GRANT TOTAL: $550,000 over 5 years

 

Families Together in NYS

GOAL: To launch a Family Peer Advocate program in Erie County to support pre-petition CPS-involved families.

GRANT TOTAL: $600,000 over 3 years

 

AFFCNY (The Adoptive and Foster Family Coalition of New York)

GOAL: To expand the support, information and advocacy for foster and adoptive parents and foster care professionals in New York State.

GRANT TOTAL: $585,000 over 9 years

 

Legal Services of the Hudson Valley

GOAL: Expand legal services offered to families affected by the child welfare system, including at the pre-petition/investigation state.

GRANT TOTAL: $450,000 over 3 years

 

Sistas & Brothas United 

GOAL: To support Bronx youth to transform their schools and communities through academic support services and community campaigns to advocate for the reallocation of funding in schools to shift from policing students to healing students. 

GRANT TOTAL: $45,000 over 3 years

Create Forward

GOAL: To launch the Story Lab model in two counties. Piper Anderson, the creator and architect of the model, will facilitate story circles, dialogue, and design sessions to confront the impacts of the child welfare system. The story labs will articulate the real lived experiences of family surveillance and offer space to design narrative shifting, advocacy and organizing strategies to keep families together.

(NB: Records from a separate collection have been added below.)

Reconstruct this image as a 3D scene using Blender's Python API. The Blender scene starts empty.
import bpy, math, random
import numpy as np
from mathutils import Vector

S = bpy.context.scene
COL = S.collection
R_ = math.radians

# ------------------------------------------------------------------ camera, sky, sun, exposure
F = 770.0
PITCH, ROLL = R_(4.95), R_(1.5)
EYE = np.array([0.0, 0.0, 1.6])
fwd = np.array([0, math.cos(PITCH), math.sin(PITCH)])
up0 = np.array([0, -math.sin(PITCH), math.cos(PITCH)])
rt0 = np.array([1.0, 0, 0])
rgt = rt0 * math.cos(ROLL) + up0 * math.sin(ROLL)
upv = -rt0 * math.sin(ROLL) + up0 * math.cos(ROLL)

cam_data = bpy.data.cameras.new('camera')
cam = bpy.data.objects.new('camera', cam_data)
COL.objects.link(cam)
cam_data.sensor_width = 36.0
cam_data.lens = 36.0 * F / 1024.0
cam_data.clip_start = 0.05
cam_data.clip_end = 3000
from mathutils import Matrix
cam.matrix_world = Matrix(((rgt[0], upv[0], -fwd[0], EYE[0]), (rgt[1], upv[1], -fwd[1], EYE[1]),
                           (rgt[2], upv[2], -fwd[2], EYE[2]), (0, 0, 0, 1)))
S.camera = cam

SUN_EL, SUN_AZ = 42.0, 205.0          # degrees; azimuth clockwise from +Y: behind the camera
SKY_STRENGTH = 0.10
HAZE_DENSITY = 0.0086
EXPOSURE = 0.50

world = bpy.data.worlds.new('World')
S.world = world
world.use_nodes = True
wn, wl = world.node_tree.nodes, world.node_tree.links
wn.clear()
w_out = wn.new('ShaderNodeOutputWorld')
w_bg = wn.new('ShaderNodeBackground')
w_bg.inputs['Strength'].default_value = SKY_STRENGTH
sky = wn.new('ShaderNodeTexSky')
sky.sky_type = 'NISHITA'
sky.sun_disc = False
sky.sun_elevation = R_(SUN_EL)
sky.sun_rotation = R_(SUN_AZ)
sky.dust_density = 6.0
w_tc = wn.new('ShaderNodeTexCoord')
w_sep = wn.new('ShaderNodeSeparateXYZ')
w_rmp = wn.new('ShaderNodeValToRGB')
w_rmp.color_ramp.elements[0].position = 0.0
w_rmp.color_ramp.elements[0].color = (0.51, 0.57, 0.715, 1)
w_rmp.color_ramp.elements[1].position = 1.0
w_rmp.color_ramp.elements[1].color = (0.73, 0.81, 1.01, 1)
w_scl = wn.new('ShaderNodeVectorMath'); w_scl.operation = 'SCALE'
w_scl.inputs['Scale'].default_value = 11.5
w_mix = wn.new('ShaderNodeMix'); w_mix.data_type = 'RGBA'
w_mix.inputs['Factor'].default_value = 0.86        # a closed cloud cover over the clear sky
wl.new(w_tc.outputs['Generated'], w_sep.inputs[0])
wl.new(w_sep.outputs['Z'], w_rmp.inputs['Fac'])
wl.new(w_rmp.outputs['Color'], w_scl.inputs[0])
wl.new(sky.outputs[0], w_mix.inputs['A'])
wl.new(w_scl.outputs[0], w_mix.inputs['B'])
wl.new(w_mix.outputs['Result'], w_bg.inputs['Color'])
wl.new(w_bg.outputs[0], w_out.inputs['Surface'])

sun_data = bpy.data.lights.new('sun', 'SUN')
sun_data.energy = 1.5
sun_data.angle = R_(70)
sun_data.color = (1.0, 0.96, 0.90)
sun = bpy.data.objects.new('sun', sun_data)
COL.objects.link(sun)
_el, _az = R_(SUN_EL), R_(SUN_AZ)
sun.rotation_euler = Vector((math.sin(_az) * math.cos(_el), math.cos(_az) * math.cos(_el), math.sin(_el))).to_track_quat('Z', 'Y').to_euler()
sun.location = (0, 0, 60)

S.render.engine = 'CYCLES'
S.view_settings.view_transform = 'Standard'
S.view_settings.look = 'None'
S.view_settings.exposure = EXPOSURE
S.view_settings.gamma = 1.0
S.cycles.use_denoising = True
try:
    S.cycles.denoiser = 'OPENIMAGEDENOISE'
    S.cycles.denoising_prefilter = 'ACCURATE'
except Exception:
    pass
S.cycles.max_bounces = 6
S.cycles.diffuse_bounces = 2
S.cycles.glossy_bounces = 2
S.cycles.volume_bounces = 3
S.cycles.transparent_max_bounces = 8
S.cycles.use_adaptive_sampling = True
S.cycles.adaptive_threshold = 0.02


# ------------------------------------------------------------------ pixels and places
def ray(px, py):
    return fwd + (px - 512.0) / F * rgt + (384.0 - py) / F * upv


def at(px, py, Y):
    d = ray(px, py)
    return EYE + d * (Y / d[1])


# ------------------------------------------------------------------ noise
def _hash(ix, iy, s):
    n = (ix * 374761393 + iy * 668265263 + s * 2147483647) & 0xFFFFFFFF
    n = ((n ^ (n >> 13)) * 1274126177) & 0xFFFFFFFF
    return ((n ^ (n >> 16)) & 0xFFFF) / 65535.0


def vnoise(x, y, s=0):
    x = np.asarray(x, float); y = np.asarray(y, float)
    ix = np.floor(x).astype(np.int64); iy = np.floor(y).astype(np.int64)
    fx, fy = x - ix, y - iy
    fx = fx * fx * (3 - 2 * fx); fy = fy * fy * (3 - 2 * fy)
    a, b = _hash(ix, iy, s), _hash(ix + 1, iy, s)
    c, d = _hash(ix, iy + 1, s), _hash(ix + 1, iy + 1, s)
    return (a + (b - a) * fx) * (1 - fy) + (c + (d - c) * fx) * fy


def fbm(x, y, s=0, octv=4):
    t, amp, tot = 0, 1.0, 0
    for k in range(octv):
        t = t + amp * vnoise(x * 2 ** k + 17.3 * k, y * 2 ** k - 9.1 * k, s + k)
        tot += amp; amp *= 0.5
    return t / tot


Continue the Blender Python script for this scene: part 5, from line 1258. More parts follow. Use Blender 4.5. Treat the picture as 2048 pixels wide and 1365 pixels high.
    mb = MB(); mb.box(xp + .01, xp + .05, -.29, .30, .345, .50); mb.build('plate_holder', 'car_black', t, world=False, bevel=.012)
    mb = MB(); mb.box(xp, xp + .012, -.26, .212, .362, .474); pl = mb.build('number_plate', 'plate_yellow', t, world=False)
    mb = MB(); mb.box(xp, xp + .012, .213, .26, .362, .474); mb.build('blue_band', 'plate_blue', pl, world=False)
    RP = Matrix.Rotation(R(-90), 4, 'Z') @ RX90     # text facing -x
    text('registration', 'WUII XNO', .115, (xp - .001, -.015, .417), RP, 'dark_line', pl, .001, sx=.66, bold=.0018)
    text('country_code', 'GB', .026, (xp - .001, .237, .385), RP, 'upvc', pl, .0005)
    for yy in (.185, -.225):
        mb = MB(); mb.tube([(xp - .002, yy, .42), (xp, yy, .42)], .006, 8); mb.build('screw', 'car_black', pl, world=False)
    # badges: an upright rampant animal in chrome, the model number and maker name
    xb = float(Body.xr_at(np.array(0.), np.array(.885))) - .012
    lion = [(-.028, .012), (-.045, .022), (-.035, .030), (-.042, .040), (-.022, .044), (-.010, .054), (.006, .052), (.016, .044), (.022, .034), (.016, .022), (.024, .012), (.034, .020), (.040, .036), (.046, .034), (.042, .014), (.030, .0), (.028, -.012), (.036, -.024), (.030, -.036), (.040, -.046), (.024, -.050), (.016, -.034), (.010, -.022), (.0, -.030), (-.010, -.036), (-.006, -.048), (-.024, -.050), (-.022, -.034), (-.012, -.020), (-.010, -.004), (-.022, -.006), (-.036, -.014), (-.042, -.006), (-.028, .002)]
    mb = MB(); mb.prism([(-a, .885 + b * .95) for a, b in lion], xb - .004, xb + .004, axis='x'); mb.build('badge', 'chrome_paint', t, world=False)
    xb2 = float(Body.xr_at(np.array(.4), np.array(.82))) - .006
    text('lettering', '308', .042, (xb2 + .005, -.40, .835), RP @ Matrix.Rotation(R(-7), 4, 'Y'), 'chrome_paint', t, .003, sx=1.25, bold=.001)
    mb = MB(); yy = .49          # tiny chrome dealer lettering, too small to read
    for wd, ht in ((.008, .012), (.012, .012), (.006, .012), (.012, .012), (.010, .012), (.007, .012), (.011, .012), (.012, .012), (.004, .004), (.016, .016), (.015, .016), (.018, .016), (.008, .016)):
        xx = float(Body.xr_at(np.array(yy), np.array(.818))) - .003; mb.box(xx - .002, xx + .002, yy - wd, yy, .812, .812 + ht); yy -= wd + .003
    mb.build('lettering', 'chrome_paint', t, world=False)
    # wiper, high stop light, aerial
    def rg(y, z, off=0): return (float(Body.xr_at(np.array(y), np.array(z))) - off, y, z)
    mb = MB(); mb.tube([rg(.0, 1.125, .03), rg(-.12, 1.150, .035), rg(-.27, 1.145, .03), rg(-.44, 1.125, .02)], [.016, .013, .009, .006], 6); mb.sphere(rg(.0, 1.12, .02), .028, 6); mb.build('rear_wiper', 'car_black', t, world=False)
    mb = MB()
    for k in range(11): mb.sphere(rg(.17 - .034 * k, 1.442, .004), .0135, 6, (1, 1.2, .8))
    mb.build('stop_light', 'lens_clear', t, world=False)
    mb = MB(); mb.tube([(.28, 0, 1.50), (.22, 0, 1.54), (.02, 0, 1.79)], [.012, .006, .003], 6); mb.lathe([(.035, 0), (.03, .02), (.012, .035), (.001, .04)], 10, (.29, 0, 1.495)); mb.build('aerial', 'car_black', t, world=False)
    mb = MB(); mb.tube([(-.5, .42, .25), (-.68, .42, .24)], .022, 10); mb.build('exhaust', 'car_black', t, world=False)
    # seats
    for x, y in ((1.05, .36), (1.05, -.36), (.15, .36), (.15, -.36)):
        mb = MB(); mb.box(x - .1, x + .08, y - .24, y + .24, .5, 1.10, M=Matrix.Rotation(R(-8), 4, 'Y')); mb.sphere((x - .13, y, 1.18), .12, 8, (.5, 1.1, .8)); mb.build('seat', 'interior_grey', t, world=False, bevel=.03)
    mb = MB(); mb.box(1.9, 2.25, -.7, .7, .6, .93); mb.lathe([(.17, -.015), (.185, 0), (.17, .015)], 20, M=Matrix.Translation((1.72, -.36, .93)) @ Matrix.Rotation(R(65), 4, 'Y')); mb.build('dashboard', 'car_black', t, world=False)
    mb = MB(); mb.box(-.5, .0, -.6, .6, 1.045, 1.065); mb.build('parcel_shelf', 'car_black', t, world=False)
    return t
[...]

GRANT TOTAL: $120,000 over 1 year

Erie County Assigned Counsel Program

GOAL: To expand their Pre-Petition Legal Advocacy within their Family Defense Unit. Quality legal representation is a key strategy to address racial bias in child welfare, prevent unnecessary child welfare involvement, and address injustices inflicted on families of color by the child welfare system.

GRANT TOTAL: $300,000 over 2 years

 

Fostering Greatness and the Partnership for the Public Good in Erie County

GOAL: To build a grassroots campaign to address the housing, employment and mental health struggles of young people aging out of foster care. Together with a coalition of community stakeholders (including direct service providers, advocacy organizations, and researchers), the groups will advocate for policy solutions and local county funding to create specialized housing access, pipelines into employment programs, and expand access to desired health and mental wellness services.

GRANT TOTAL: $300,000 over 2 years

The Children's Defense Fund-New York (CDF-NY)

GOAL: To work on state-wide child welfare legislative and budget advocacy, working in coalition and smaller ad hoc groups to develop new ideas with impacted youth and families, and to advance reform among lawmakers and administrators in NYC and Albany.

GRANT TOTAL: $210,000 over 6 years

Goal: Accelerate Permanency 

 

ACS Parent Advocates

GOAL: Expedite reunification by assigning parent advocates with lived experience as mentors to parents with children in care.

GRANT TOTAL: $300,000 over 2 years

 

Rising Ground

GOAL: To expedite reunification by creating a more supportive co-parenting relationship between birth parents and foster parents.